I have been listening to the music of Tom Petty and Bruce Springsteen for nearly 50 years. My introduction to Springsteen came via my Aunt Jenna, who gifted me a copy of Born to Run (1975) not long after its release. Petty’s Damn the Torpedoes (1979) was one of the first albums that I can remember purchasing with my own money (at a record store at the Tysons Corner mall in Virginia, if I’m not mistaken).
Born a year apart, Springsteen and Petty have had roughly parallel careers, peaking commercially in the 1980s, when I was in high school and college. (Petty died in 2017.)
So I’ve been thinking about Petty and Springsteen for a long time. And, like a lot of people, I’ve always considered Springsteen the superior artist. But in the past couple of weeks I have come to a startling new conclusion: Petty is by far the better pop songwriter.
As Spotify shuffles through my favorite songs, it is hard not to sit up and take notice whenever it lands on a Petty track. As great a writer as he is, Springsteen has never created anything as catchy or as well-crafted as Here Comes My Girl, I Won’t Back Down, or The Waiting, to name just a few of Petty’s best. I think the New York Times got it right when it said that Petty was “a writer of incisive economy — a rock ’n’ roll Hemingway in tinted shades. He had a knack for assembling simple, everyday words into spacious and evocative phrases: Even on the page, to say nothing of all he brings to the recorded vocal, there’s an entire short story in the five words, ‘And I’m free/Free fallin’.”
So why are there dozens of books about Springsteen and only a handful about Petty? Why is Springsteen significantly more popular than Petty? (According to Wikipedia, Springsteen has sold roughly 150 million albums, compared to 80 million for Petty.)
The first answer is that there is more to being a rock star than great writing of course. At some visceral, undefinable level, Springsteen is just more appealing than Petty.
But my theory about celebrity is that no one’s famous by accident. Or, to put it another way, every famous person is as famous as they want to be. You always have a choice whether to say yes or no to any given media request. And I think that Springsteen was simply driven to say yes more often than Petty.
The people that are remembered the best tend to be the ones who have someone in their corner actively tending to their legacy. Call it the Jo van Gogh-Bonger principle. (Named for Vincent van Gogh’s sister-in-law, who made it her life’s work to help the artist become famous after his death.)
There is no doubt that Springsteen has benefited enormously from Jon Landau’s presence in his life. Landau, a former Rolling Stone writer, took over management of Springsteen’s career in 1975. It is safe to say that this was one of the best decisions Springsteen ever made.

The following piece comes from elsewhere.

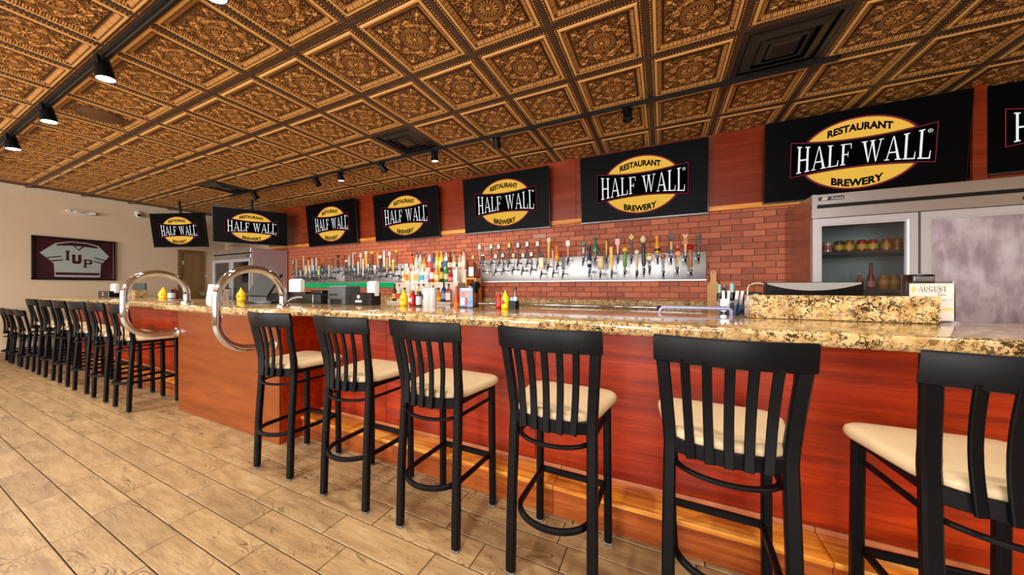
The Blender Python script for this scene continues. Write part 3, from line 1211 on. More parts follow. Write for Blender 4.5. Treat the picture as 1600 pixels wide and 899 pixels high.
def serif_shapes(ch):
    """classic serif capitals as convex polygons in a box of height 1; returns (width, polygons)"""
    T, t, s = 0.132, 0.05, 0.042                       # thick stem, thin stroke, serif height
    def stem(x, w=T, y0=0.0, y1=1.0, ser=(1, 1), e=0.09):
        out = [[(x, y0), (x + w, y0), (x + w, y1), (x, y1)]]
        if ser[0]:
            out.append([(x - e, y0), (x + w + e, y0), (x + w + e, y0 + s), (x - e, y0 + s)])
        if ser[1]:
            out.append([(x - e, y1 - s), (x + w + e, y1 - s), (x + w + e, y1), (x - e, y1)])
        return out
    if ch == 'H':
        return 0.92, stem(.12) + stem(.65) + [[(.2, .46), (.72, .46), (.72, .52), (.2, .52)]]
    if ch == 'L':
        return 0.72, stem(.12) + [[(.2, 0), (.66, 0), (.66, s), (.2, s)], [(.60, 0), (.68, 0), (.70, .27), (.665, .27)]]
    if ch == 'F':
        return 0.70, stem(.12) + [[(.2, 1 - s), (.64, 1 - s), (.64, 1), (.2, 1)], [(.60, 1), (.66, 1), (.67, .75), (.64, .75)],
                                  [(.2, .47), (.48, .47), (.48, .52), (.2, .52)], [(.46, .38), (.50, .38), (.50, .62), (.46, .62)]]
    if ch == 'A':
        return 0.90, [[(.44, 1), (.50, 1), (.86, 0), (.70, 0)], [(.41, .97), (.47, 1.0), (.15, 0), (.09, 0)], [(.22, .30), (.66, .30), (.66, .355), (.22, .355)],
                      [(0, 0), (.27, 0), (.27, s), (0, s)], [(.58, 0), (.93, 0), (.93, s), (.58, s)]]
    if ch == 'W':
        return 1.28, [[(.10, 1), (.25, 1), (.47, 0), (.41, 0)], [(.60, 1), (.655, 1), (.455, 0), (.41, 0)], [(.57, 1), (.71, 1), (.90, 0), (.84, 0)], [(1.10, 1), (1.155, 1), (.885, 0), (.84, 0)],
                      [(.02, 1 - s), (.36, 1 - s), (.36, 1), (.02, 1)], [(.50, 1 - s), (.80, 1 - s), (.80, 1), (.50, 1)], [(1.0, 1 - s), (1.26, 1 - s), (1.26, 1), (1.0, 1)]]
    if ch == 'T':
        return 0.80, stem(.33, ser=(1, 0)) + [[(.04, 1 - s), (.77, 1 - s), (.77, 1), (.04, 1)], [(.04, .74), (.08, .74), (.10, 1), (.04, 1)], [(.73, .74), (.77, .74), (.77, 1), (.71, 1)]]
    if ch == 'U':
        out = stem(.10, y0=.26, ser=(0, 1)) + stem(.62, w=.08, y0=.26, ser=(0, 1))
        c = []
        for k in range(9):
            a0, a1 = R(180 + 20 * k), R(200 + 20 * k)
            wi = lambda a: (.18 + .05 * math.cos(a) * 1.0)
            c.append([(.40 + .30 * math.cos(a0), .28 + .29 * math.sin(a0)), (.40 + .30 * math.cos(a1), .28 + .29 * math.sin(a1)), (.41 + wi(a1) * math.cos(a1), .28 + .21 * math.sin(a1)), (.41 + wi(a0) * math.cos(a0), .28 + .21 * math.sin(a0))])
        return 0.84, out + c
    if ch == 'G':
        c = []
        for k in range(15):
            a0, a1 = R(45 + 19 * k), R(64 + 19 * k)
            f = lambda a: .24 if abs(math.cos(a)) > .5 else .28
            c.append([(.42 + .38 * math.cos(a0), .5 + .5 * math.sin(a0)), (.42 + .38 * math.cos(a1), .5 + .5 * math.sin(a1)), (.43 + f(a1) * math.cos(a1), .5 + .44 * math.sin(a1)), (.43 + f(a0) * math.cos(a0), .5 + .44 * math.sin(a0))])
        return 0.90, c + [[(.62, .05), (.77, .05), (.77, .42), (.62, .42)], [(.54, .40), (.84, .40), (.84, .445), (.54, .445)], [(.67, .72), (.72, .72), (.72, .98), (.68, .98)]]
    if ch == 'S':
        c = []
        seq = [(R(60 + 30 * k), .33, .74, .25, .26) for k in range(8)]
        pts = [(.33 + .23 * math.cos(a), .745 + .225 * math.sin(a)) for a in [R(50 + 22 * k) for k in range(9)]] + [(.35 - .02 + .25 * math.cos(a), .265 + .235 * math.sin(a)) for a in [R(52 - 23 * k) for k in range(10)]]
        for k in range(len(pts) - 1):
            (x0, y0), (x1, y1) = pts[k], pts[k + 1]
            d = Vector((x1 - x0, y1 - y0)).normalized()
            w = .045 + .05 * abs(d.x + d.y * -.3) * (1 if .3 < (y0 + y1) / 2 < .75 else .2)
            nx, ny = -d.y * w, d.x * w
            c.append([(x0 + nx, y0 + ny), (x1 + nx, y1 + ny), (x1 - nx, y1 - ny), (x0 - nx, y0 - ny)])
        return 0.68, c + [[(.52, .70), (.57, .70), (.57, .99), (.53, .99)], [(.08, .02), (.12, .02), (.13, .32), (.08, .32)]]
    return 0.4, []


def serif_line(s, sub=3):
    """polygons of a line of serif capitals, x from 0 to 1, y from 0 to 1; long sides subdivided so the line can be bent"""
    x, polys = 0.0, []
    for ch in s:
        w, ps = serif_shapes(ch)
        polys += [[(x + px, py) for px, py in p] for p in ps]
        x += w + 0.06
    out = []
    for p in polys:
        q = []
        for i in range(len(p)):
            a, b = p[i], p[(i + 1) % len(p)]
            for k in range(sub):
                u = k / sub
                q.append(((a[0] + (b[0] - a[0]) * u) / (x - .06), a[1] + (b[1] - a[1]) * u))
        out.append(q)
    return out


# ================================================================== TELEVISIONS
def logo_layer(mb, polys, f, y):
    for p in polys:
        vs = [f(u, v) for u, v in p]
        mb.add([(x, y, z) for x, z in vs], [tuple(range(len(vs)))])


def television(label, loc, rot, w, h, mount='wall', group='televisions above the back bar'):
    t = thing('television', label, 'television', loc, rot, group)
    b = MB()
    b.bbox(-w / 2, w / 2, 0.0, 0.035, -h / 2, h / 2, 0.004, seg=1)
    b.obj('casing', M_BLACKG, t)
    b = MB()
    b.box(-w / 2 + .008, w / 2 - .008, -0.0012, 0.0, -h / 2 + .014, h / 2 - .008)
    scr = b.obj('screen', M_TVBLACK, t)
    b = MB()
    b.box(-w / 2, w / 2, -0.002, 0.0, -h / 2, -h / 2 + .009)
    b.obj('bottom_bezel', P((88, 90, 98), 0.25, 0.6), t)
    b = MB()
    if mount == 'wall':
        b.box(-.2, .2, 0.035, 0.06, -.16, .16)
    else:
        b.box(-.15, .15, 0.035, 0.06, -.12, .12)
        b.tube([(0, 0.09, 0), (0, 0.09, mount)], 0.022, 10)
        b.box(-.05, .05, 0.05, 0.11, -.06, .06)
    b.obj('mount', M_BLACKP, t)
    f = lambda u, v: ((u - .5) * w, (.5 - v) * h)
    ell = lambda k: [(.505 + (.30 * k + (k - 1) * 0.0) * math.cos(2 * PI * i / 64), .508 + .392 * k * math.sin(2 * PI * i / 64)) for i in range(64)]
    b = MB()
    logo_layer(b, [ell(1.045)], f, -.0018)
    b.obj('emblem_rim', M_LRED, scr)
    b = MB()
    logo_layer(b, [ell(1.0)], f, -.0024)
    b.obj('emblem_oval', M_LGOLD, scr)

    def top(u, k=0.0):
        s = (u - .505) / .357
        return .345 - .060 * s * s - k

    def bot(u, k=0.0):
        s = (u - .505) / .357
        return .660 + .052 * s * s + k

    def band(x0, x1, k):
        n = 24
        us = [x0 + (x1 - x0) * i / n for i in range(n + 1)]
        return [[(a, top(a, k)), (c, top(c, k)), (c, bot(c, k)), (a, bot(a, k))] for a, c in zip(us[:-1], us[1:])]
    for nm, x0, x1, k, y, m in (('banner_edge', .143, .867, .010, -.0030, M_LBLACK), ('banner_border', .148, .862, .002, -.0036, M_LRED), ('banner', .153, .857, -.008, -.0042, M_LBLACK)):
        b = MB()
        logo_layer(b, band(x0, x1, k), f, y)
        b.obj(nm, m, scr)

    def bend(p):
        out = []
        for u, v in p:
            uu = .182 + (.838 - .182) * u
            a, c = top(uu) + .045, bot(uu) - .033
            out.append((uu, c + (a - c) * v))
        return out
    b = MB()
    logo_layer(b, [bend(p) for p in serif_line('HALF WALL')], f, -.0048)
    ring = [[(.829 + .0115 * math.cos(a) * k, .372 + .0195 * math.sin(a) * k) for a in (q, q + .4) for k in ((1, .78) if a == q else (.78, 1))] for q in [i * .4 for i in range(16)]]
    logo_layer(b, ring, f, -.0048)
    v, fc = text_shape('R', 0.0)
    b.add([((.829 - .005 + x * .016 - .5) * w, -.0048, (.5 - (.381 - y * .027)) * h) for x, y in v], fc)
    b.obj('banner_lettering', M_LWHITE, scr)
    for s, u0, u1, base, hh, bow in (('RESTAURANT', .343, .662, .250, .078, .042), ('BREWERY', .373, .632, .880, .080, -.040)):
        v, fc = text_shape(s, 0.046)
        x0, x1 = v[:, 0].min(), v[:, 0].max()
        b = MB()
        vs = []
        for x, y in v:
            q = (x - x0) / (x1 - x0)
            vv = base - y / 0.72 * hh + bow * (2 * q - 1) ** 2
            X, Z = f(u0 + (u1 - u0) * q, vv)
            vs.append((X, -.0048, Z))
        b.add(vs, fc)
        b.obj('oval_lettering', M_LBLACK, scr)
    return t


def wall_tv(label, x0, x1, zt, zb, yt, yb):
    h = math.hypot(zt - zb, yb - yt)
    television(label, ((x0 + x1) / 2, (yt + yb) / 2, (zt + zb) / 2), (math.atan2(yb - yt, zt - zb), 0, 0), x1 - x0, h)


wall_tv('television above the distant tap panel, next to the corner television', -6.83, -5.33, 2.985, 2.125, 4.27, 4.345)
wall_tv('television above the liquor bottles at the far side', -4.86, -3.375, 2.965, 2.115, 4.27, 4.345)
wall_tv('television between the bottle display and the long tap panel', -2.875, -1.437, 2.972, 2.118, 4.27, 4.345)
wall_tv('television over the middle of the long tap panel', -1.00, 0.487, 2.992, 2.126, 4.27, 4.345)
wall_tv('large television directly above the near glass-door refrigerator', 1.000, 2.475, 3.012, 2.173, 4.25, 4.335)
wall_tv('television cut off by the edge of the picture above the refrigerator', 2.50, 3.85, 3.040, 2.255, 4.345, 4.346)
b = MB()
b.bbox(2.493, 2.576, 4.30, 4.337, 2.215, H_CEIL - .01, .003, seg=1)
b.obj('wood_pilaster', M_WALLWOOD, wall_back)
television('television turned across the corner above the distant refrigerator', (-7.55, 3.64, 2.49), (R(8), 0, R(58)), 1.19, 0.70, 0.6)
television('smallest television, hanging by the beige wall above the brown door', (-9.06, 3.06, 2.445), (R(7), 0, R(20)), 1.24, 0.70, 0.65)


# ================================================================== TRACK LIGHTS
def make_track(label, x0, x1, y):
    t = thing('light_track', label, 'light track', ((x0 + x1) / 2, y, H_CEIL - 0.0085))
    h = (x1 - x0) / 2
    b = MB()
    b.box(-h, h, -.018, .018, -.030, 0)
    b.obj('rail', M_BLACKP, t)
    for s in (-1, 1):
        b = MB()
        b.bbox(s * h - .02, s * h + .02, -.02, .02, -.034, 0, .003, seg=1)
        b.obj('end_cap', M_BLACKG, t)
    b = MB()
    b.box(-h, h, -.004, .004, -.0305, -.028)
    b.obj('slot', M_GREYP, t)


make_track('black light track along the ceiling in front of the televisions', -7.6, 1.22, GY0 + G - 0.02)
make_track('black light track carrying the lit spotlights over the guest floor', -9.8, 3.2, GY0 - 3 * G + 0.005)
make_track('added black track for fill spotlights over the guest floor behind the viewer', -9.0, 3.2, GY0 - 7 * G + 0.005)  # unseen track, added to carry the fill spots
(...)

Thanks in no small part to Landau, Springsteen has received exceedingly positive media coverage throughout his career. A self-taught intellectual, Springsteen has done a good job of ingratiating himself with the journalists who covered him. (Perhaps there is also an element of east coast bias at work here. With much of the media headquartered in New York, Springsteen may have benefited from his roots in New Jersey, which probably made him seem more accessible, both literally and metaphorically, than Petty, who was raised in Florida and sometimes accused of being a “neo-Confederate”.)
In contrast to Springsteen, Petty wasn’t exactly reclusive or shy, but he may have been just a little bit less willing to play the game. He famously went to battle with the record industry, protesting his own label over the pricing of one of his albums. He stopped talking to his biographer as soon as the book was published. “Like Lou Reed, who said that if you tell journalists of the true mystic dimensions of songwriting they will ridicule you, Tom was reticent to shine much light into the mystery with most journalists,” says Paul Zollo, author of a book of interviews with Petty.
I don’t know that there is a tidy life lesson to be gleaned for us mortals from the gradations of mega-celebrity achieved by two rock and roll icons. Except perhaps this: fame and merit are rarely coterminous — the relationship between reputation and the quality of one’s work is almost always mediated by a host of factors, including how much self-promotion you are willing to do.